Do this: Reproduce exactly the lines below, from the first through the one containing "sc = bpy.context.scene", and nothing more.

Provided material:
◆ ◆ ◆ ◆

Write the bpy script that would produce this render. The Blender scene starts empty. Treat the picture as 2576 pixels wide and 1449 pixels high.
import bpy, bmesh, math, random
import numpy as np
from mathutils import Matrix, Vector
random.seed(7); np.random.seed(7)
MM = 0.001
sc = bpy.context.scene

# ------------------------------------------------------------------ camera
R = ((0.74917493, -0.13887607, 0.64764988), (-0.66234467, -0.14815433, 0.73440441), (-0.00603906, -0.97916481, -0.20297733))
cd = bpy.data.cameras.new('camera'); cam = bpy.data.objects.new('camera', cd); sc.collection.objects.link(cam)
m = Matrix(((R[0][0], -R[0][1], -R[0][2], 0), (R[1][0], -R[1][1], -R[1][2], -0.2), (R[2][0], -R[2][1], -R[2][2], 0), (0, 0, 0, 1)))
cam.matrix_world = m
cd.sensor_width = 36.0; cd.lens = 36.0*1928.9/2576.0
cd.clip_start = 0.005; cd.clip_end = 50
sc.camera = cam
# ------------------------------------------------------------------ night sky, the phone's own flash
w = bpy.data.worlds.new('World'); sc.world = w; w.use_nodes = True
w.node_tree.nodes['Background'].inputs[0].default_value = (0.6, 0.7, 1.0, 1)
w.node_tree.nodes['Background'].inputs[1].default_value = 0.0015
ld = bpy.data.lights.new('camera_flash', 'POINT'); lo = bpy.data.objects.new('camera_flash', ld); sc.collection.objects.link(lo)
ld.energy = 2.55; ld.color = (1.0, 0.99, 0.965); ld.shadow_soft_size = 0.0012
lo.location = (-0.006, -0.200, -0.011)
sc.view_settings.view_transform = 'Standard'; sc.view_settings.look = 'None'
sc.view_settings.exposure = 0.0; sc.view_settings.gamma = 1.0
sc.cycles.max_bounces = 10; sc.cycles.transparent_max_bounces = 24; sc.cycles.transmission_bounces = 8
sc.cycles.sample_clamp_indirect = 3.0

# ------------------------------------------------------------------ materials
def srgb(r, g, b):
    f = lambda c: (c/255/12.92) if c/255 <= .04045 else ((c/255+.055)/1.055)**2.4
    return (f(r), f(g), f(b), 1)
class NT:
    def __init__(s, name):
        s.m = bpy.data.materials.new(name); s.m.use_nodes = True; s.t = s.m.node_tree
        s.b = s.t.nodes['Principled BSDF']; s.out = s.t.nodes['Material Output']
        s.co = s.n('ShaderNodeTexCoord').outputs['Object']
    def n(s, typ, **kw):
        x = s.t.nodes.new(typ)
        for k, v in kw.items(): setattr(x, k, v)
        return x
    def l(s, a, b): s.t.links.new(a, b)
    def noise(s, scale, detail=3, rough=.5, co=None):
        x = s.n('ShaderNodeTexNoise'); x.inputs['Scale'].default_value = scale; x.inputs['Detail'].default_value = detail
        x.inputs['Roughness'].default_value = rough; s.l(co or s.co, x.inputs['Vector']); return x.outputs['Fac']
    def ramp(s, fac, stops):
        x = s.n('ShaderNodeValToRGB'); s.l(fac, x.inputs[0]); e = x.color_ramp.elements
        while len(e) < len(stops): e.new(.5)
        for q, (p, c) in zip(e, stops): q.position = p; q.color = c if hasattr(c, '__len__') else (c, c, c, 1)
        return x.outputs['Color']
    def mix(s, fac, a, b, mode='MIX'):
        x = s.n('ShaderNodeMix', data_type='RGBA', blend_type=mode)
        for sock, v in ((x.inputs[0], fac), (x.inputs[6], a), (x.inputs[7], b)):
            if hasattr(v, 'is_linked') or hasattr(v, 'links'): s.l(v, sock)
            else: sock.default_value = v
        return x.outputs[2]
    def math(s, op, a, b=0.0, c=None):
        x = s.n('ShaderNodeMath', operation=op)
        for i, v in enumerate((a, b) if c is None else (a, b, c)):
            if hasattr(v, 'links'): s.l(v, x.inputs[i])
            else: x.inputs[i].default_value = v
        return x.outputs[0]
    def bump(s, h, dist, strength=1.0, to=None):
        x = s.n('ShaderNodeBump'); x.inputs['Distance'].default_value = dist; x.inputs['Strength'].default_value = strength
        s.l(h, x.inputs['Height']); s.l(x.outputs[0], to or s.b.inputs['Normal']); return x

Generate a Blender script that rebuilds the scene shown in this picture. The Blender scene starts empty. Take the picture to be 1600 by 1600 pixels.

◆ ◆ ◆ ◆

Worked solution:
Write the bpy script that would produce this render. The Blender scene starts empty. Treat the picture as 2576 pixels wide and 1449 pixels high.
import bpy, bmesh, math, random
import numpy as np
from mathutils import Matrix, Vector
random.seed(7); np.random.seed(7)
MM = 0.001
sc = bpy.context.scene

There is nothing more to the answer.